With the passing of another Christmas season, I saw so many commercials about toys and gadgets that it nearly blew my mind. Gone are the days when children asked for and were lucky to get a doll, dishes, toy cars and trucks, a BB gun like the boy in the movie “A Christmas Story,” or maybe even a bike. Now, kids ask for phones that are mini-computers, iPods, Wii games, laptops, and other high-tech devices.

I know my nephew, Rudy, once wrote about all the games that he remembers playing, from a boy’s point of view. I got to thinking of what I played when I was little. At the top of the list is playing comadritas. That’s playing house with dolls and dishes. My only doll was my Simplicia, which I have written about being almost as big as me. My playmate most of the time was my niece, Lola.

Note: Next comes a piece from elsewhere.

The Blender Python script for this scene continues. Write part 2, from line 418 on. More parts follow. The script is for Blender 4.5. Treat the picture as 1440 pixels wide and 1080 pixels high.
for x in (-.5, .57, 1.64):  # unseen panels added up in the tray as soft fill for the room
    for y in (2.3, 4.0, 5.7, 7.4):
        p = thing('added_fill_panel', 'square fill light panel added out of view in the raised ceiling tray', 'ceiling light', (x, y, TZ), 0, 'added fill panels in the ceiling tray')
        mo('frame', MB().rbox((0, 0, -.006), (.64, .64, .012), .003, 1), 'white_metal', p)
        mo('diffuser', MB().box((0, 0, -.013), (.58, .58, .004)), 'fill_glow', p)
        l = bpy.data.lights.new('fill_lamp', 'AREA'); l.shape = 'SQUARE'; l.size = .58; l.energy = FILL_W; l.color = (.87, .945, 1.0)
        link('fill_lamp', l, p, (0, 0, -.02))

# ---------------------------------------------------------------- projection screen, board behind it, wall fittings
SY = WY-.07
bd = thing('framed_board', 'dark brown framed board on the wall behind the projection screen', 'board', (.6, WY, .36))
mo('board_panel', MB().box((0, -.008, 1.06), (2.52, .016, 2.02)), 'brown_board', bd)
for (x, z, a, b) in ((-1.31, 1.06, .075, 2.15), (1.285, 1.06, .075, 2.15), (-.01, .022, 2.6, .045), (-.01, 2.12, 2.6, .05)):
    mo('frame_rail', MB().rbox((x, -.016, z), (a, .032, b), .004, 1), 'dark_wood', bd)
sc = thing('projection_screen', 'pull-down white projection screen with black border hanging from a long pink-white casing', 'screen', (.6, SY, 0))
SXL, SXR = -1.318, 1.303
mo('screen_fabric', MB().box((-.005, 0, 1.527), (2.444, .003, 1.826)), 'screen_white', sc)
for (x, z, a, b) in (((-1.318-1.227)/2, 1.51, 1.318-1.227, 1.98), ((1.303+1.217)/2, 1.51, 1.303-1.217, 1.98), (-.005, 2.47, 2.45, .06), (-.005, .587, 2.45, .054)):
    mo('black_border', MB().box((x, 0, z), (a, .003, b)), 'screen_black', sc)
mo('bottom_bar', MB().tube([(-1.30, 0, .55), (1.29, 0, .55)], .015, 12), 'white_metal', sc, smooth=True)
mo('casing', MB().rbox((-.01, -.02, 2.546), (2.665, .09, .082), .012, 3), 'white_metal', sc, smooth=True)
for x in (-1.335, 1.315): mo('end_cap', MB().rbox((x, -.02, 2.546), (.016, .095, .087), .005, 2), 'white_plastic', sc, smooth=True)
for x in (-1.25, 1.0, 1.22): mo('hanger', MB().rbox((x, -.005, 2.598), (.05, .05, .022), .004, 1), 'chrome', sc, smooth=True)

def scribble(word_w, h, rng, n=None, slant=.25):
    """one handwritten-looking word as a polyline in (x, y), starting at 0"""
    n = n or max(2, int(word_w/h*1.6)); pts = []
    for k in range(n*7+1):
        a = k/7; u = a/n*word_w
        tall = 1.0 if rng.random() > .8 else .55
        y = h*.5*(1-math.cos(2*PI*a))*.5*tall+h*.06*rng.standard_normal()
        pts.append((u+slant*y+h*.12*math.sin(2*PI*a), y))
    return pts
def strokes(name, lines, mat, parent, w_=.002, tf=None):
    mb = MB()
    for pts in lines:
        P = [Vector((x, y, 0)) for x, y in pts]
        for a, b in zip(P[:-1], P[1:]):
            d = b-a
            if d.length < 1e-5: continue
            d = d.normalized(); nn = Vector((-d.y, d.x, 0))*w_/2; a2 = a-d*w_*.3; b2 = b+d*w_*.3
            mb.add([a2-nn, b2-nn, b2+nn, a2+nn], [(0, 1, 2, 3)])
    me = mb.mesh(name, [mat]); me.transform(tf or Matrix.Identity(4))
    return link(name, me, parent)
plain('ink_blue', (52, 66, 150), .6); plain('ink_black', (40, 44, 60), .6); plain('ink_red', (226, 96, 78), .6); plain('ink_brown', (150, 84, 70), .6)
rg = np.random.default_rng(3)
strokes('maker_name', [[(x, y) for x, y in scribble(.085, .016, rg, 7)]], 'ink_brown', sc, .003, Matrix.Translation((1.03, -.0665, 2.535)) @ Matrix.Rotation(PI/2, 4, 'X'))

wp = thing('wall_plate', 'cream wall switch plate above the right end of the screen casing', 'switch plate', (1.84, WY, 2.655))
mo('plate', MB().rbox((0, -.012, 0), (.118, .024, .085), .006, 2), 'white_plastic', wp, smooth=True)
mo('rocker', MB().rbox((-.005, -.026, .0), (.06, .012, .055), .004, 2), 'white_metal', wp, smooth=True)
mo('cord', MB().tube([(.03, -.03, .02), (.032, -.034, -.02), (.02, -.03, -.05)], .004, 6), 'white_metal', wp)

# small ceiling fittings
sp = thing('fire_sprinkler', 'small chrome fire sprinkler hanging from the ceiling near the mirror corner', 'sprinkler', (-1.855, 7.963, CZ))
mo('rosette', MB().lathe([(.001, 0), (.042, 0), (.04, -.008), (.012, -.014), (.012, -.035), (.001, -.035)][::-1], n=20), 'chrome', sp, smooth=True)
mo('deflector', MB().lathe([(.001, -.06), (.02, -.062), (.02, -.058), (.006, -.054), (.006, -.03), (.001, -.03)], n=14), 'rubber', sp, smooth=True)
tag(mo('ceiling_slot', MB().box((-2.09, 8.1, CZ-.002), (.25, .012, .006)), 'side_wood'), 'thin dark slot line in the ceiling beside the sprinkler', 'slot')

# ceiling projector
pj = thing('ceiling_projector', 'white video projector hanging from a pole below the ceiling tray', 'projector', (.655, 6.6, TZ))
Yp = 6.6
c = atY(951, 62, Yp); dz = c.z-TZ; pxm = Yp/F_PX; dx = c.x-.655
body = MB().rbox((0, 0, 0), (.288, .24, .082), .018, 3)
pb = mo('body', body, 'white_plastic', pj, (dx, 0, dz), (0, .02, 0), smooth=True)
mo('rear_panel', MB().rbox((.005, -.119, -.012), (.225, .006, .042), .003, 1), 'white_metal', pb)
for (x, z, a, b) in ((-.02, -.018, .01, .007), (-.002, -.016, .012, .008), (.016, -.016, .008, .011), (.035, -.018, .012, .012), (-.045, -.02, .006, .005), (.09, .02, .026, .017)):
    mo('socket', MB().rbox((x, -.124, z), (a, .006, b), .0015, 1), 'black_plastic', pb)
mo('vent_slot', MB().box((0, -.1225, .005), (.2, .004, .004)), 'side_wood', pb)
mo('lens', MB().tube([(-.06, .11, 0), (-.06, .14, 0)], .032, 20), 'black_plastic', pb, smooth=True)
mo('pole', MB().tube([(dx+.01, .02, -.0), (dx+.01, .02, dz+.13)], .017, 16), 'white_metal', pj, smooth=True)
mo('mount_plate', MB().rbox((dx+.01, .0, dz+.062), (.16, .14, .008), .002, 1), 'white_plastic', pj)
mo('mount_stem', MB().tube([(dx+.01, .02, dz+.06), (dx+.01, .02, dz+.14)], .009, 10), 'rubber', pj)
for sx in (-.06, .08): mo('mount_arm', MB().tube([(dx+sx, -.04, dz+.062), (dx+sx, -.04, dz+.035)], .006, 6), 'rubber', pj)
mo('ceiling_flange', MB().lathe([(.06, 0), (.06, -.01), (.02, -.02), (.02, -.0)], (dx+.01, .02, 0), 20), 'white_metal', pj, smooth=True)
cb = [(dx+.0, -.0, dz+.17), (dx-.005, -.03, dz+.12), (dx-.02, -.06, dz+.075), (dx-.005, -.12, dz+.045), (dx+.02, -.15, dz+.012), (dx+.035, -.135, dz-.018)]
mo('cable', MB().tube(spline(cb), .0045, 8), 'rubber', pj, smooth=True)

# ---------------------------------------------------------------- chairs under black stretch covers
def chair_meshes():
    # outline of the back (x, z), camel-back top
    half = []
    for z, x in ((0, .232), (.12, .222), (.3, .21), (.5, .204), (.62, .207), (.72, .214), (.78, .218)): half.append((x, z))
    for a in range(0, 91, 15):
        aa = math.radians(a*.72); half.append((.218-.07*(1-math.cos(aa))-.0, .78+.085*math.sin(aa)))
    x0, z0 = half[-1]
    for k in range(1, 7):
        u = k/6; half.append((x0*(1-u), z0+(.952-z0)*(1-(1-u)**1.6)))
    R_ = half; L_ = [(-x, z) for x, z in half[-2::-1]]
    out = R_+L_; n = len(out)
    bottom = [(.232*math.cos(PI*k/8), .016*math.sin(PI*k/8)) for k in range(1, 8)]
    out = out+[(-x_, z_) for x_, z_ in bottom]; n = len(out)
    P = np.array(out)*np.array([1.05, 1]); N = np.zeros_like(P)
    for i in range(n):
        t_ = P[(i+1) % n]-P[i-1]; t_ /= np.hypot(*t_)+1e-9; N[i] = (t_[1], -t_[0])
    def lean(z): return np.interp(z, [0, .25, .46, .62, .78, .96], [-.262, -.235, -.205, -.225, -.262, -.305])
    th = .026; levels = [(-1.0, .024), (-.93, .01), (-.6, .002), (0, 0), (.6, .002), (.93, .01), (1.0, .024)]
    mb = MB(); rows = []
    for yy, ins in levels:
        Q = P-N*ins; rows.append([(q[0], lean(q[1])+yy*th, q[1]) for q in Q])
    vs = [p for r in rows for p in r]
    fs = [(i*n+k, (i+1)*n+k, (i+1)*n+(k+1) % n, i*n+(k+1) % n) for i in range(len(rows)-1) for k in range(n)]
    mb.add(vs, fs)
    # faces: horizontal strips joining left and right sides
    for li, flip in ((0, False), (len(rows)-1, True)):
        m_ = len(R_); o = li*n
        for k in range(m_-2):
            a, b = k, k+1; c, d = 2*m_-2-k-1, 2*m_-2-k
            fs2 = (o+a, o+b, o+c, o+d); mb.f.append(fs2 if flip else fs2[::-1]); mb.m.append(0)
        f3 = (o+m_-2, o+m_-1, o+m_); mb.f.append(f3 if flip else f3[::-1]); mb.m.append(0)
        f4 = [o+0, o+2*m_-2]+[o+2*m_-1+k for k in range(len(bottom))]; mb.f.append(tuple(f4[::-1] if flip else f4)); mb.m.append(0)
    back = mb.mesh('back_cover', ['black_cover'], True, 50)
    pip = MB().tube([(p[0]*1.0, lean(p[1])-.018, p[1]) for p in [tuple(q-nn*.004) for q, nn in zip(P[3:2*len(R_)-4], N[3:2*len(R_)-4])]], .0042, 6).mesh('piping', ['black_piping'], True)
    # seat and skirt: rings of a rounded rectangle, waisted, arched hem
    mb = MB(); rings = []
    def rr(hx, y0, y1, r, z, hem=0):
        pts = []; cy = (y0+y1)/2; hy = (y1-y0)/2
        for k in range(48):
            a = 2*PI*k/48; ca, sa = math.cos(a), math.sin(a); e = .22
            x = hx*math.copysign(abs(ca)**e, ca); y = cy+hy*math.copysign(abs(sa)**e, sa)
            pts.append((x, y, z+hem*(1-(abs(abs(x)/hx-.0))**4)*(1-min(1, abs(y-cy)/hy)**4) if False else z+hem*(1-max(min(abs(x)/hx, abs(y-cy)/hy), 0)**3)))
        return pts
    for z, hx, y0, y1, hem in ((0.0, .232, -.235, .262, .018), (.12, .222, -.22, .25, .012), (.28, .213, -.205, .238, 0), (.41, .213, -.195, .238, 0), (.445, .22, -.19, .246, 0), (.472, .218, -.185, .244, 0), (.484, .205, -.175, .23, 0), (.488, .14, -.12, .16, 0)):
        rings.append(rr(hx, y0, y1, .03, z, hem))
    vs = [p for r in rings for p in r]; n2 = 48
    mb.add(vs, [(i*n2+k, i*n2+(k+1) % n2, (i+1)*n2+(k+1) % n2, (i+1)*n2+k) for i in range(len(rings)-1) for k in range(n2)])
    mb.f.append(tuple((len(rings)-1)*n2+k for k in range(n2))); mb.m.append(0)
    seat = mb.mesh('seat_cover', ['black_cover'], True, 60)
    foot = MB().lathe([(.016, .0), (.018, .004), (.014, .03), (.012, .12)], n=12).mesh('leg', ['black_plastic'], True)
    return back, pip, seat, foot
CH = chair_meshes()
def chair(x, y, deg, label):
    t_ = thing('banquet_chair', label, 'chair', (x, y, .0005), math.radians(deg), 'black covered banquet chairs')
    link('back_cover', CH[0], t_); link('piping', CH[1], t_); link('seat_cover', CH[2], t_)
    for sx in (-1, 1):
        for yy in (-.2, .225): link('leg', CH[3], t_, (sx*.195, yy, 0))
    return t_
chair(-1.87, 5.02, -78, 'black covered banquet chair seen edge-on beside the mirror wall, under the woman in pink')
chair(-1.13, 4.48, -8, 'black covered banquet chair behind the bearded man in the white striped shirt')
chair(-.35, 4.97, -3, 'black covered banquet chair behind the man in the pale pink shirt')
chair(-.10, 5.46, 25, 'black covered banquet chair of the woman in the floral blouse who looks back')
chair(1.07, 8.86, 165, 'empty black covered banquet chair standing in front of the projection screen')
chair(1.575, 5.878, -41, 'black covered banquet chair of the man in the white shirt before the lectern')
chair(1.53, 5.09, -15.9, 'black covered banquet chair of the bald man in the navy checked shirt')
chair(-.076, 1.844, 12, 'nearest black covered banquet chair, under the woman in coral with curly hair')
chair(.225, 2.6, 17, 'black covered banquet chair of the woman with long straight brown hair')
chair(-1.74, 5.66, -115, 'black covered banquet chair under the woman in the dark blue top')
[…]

Once, I got my cousin, Jessiel, to play with me since they were living with us. He made me promise not to tell the other boys. But, shame on me -- I didn’t keep my promise and he never again played with me. Back then boys didn’t do that.

Then, there was the jump rope. At home I used the individual size rope. I loved jumping rope at school with the other girls, using the long ropes with two girls turning it at opposite ends. What I could never master was the double ropes, where they would turn two ropes simultaneously in opposite directions.

Then there were the softball games. I wasn’t good at that but I had to join in because it was part of the curriculum. I wasn’t a good hitter, and when I tried to catch the ball it would always hit the tips of my fingers and I would get a jammed finger. That hurt. Sports were not my thing.

The front yard at the Spruce house was all dirt, and I played marbles there with my brother Rufo. We also played with little cars and trucks, making roads on the dirt.

On summer nights, we had fun catching fireflies and putting them in jars and also playing hide and seek. On winter nights, we all enjoyed playing Chinese checkers, grown-ups and kids alike. And Mamá would entertain us by making animal figures with her hands and throwing the shadows on the wall by the light of the kerosene lamp.

Then, there were the zankos (stilts) that Mamá made for us. That was a lot of fun. (Didn’t I tell you Mamá was multi-talented?) When our kids were growing up, Henry made zankos for them. But, then I was the mother and I worried that they would get hurt because they would run races. And I loved playing jacks. That was something I could do by myself, and playing with paper dolls, dressing them in different outfits.

How things have changed. We kids were never bored. It didn’t take much to make us happy.

Something else I was reminiscing about -- a word game that we played in grammar school, in the upper grades. I don’t know where or how were learned it, but for those that didn’t know it yet, it would confuse them to hear some of us speaking this language. We would add “f” and the last letters of the preceding syllable. For instance, “tu estas loco” (you are crazy), a favorite phrase, became “tufu efestafas lofocofo.” I really would like to know if anyone out there from my generation remembers that.

Julia Castro, a retired Head Start teacher and mother of 10, lives in Floresville with her husband, Henry.